> **Request**:
Using the listing below, give again exactly the lines from the line with "Reconstruct this image" to the line with "C = sc.collection", inclusive, without the pictures.

== Provided data ==

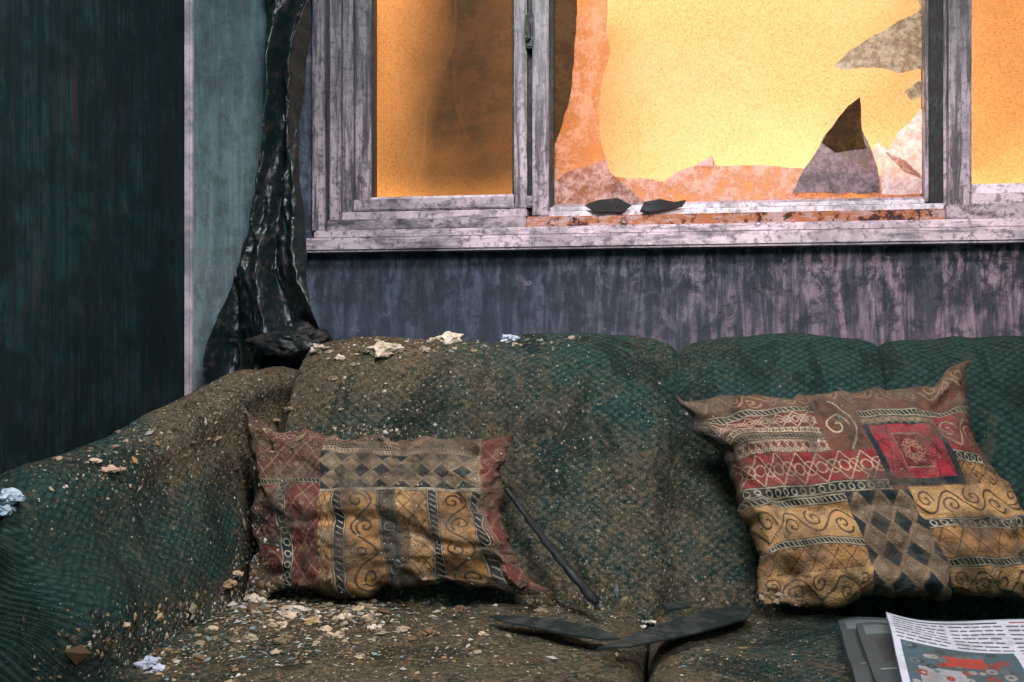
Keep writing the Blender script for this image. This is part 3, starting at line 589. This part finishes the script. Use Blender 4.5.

===
== Provided data ==

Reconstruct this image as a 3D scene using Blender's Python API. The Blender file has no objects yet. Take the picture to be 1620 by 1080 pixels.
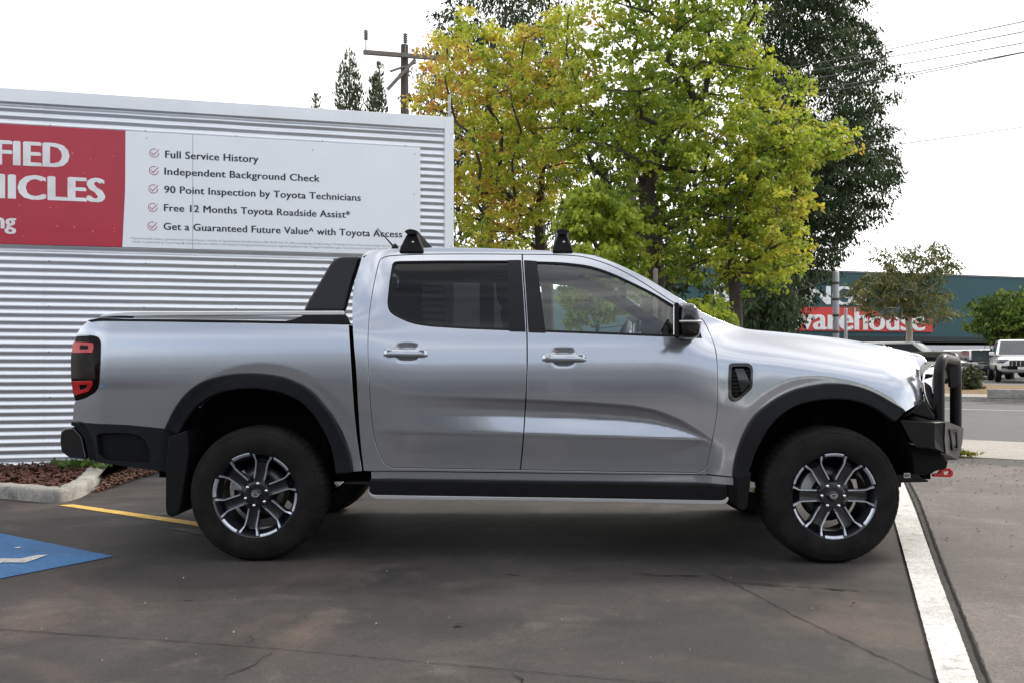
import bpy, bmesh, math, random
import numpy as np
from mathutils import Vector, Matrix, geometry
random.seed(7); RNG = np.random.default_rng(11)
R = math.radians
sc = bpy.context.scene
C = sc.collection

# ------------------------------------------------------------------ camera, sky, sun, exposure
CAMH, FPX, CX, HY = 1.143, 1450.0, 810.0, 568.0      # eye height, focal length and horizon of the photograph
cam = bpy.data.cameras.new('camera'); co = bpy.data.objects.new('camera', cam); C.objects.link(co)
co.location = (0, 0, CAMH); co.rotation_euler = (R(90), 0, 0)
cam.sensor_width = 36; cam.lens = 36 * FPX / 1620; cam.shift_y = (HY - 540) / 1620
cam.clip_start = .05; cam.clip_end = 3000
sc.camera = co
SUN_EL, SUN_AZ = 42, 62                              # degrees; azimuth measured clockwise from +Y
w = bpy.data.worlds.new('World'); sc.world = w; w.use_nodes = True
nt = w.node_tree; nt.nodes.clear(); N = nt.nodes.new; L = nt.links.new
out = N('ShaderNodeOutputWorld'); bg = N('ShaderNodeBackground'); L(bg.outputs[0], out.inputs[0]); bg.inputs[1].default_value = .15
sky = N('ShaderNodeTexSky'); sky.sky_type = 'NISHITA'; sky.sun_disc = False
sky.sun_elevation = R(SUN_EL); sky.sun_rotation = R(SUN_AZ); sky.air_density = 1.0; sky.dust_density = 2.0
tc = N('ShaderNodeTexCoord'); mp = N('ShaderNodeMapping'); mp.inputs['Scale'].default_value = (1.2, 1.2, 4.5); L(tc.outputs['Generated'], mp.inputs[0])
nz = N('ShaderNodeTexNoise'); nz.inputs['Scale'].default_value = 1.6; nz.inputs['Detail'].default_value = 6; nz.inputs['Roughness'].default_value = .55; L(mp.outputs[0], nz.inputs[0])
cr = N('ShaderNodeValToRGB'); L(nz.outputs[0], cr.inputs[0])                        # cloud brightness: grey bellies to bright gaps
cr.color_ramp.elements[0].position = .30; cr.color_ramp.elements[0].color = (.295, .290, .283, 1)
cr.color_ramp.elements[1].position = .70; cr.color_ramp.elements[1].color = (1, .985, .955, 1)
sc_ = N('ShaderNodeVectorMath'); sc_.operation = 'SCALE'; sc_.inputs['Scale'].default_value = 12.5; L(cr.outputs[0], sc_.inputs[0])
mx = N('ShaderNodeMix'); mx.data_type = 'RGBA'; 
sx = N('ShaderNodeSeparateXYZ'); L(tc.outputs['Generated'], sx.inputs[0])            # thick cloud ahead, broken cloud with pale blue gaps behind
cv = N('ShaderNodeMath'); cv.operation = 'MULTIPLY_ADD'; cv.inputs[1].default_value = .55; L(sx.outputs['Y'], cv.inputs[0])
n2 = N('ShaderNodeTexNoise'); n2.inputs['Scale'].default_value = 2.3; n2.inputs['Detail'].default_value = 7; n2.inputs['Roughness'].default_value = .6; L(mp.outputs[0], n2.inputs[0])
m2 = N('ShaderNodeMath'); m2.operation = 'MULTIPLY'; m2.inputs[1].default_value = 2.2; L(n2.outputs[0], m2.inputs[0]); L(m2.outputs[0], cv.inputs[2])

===

> **Solution for this problem**:
Reconstruct this image as a 3D scene using Blender's Python API. The Blender file has no objects yet. Take the picture to be 1620 by 1080 pixels.
import bpy, bmesh, math, random
import numpy as np
from mathutils import Vector, Matrix, geometry
random.seed(7); RNG = np.random.default_rng(11)
R = math.radians
sc = bpy.context.scene
C = sc.collection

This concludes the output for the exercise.